Leila Doneo Baptist is a mixed-race student and young artist. They live between the unceded lands of the Whadjuk Noongar people, and Wurundjeri people of the Kulin nation. They have a keen interest in creative practice as an opportunity for interpersonal exchange, productive disruption, decolonial healing and humour. Recently, Leila has explored how existing cultural structures of perception can be manipulated to tell new stories.

Zoë Barnard

Zoë Barnard is a queer poet and writer who grew up along the coast of Western Australia and the beaches of New Zealand’s North Island. She has a BA in creative industries, and she has previously been published in Overland Literary Journal and Visible Ink. She currently lives in Perth with her partner and motorbike.

Eric Jiang

Eric is a Chinese-Australian writer based in Sydney. He has edited his university’s creative literary journal Unsweetened, reviewed dance for ArtsHub, and written ekphrastic poetry for The Waiting Room Project, a gallery located in the Sydney Sexual Health Centre. He has poetry forthcoming in Voiceworks, and is currently part of Laboratory, a playwriting incubator facilitated by Montague Basement. His work contemplates queer futures, family cultural exchange, and fabric. In 2019, he completed his undergraduate thesis on using machine learning to forecast genocide.

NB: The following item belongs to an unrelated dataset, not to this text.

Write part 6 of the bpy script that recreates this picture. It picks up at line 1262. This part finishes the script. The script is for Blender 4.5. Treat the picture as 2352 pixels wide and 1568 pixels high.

Eric most enjoys having too many tabs open, asking convoluted questions, and dancing. 

He also tweets at @squeric_

Kiki Amberber

Kiki Amberber lives and makes work on Gadigal Land in Warrang/Sydney. She is interested in digital intimacies, QPoC futurities, archives, and care.

She studies gender and cultural studies and media at the University of Sydney, and volunteers at FBi Radio. She has been published in Runway Journal, Voiceworks, and Honi Soit. She really likes stone fruit and the sun.

Leela O’Connor

Leela is a 21yo English Literature and Politics graduate from Adelaide. She enjoys writing and visual art, especially poetry and lino printing. Her passion for the humanities involves a research focus on how identity intersects with spatiality, temporality and governance. These themes similarly feature in Leela’s writing, informed by her varied cultural experiences as a mixed-race, second generation Australian. She is also a cofounder of the Edith Dornwell Scholarly Society, a feminist discussion club at Adelaide University. 

Liv Douglas

Liv is a third-generation nerd raised on a mixed diet of Harry Potter, Jane Austen and Dr Who in Newcastle, Australia. 

She is a perpetual student currently enrolled in a Bachelor of Information Technology (Interactive Media) and is interested in combining technology and art.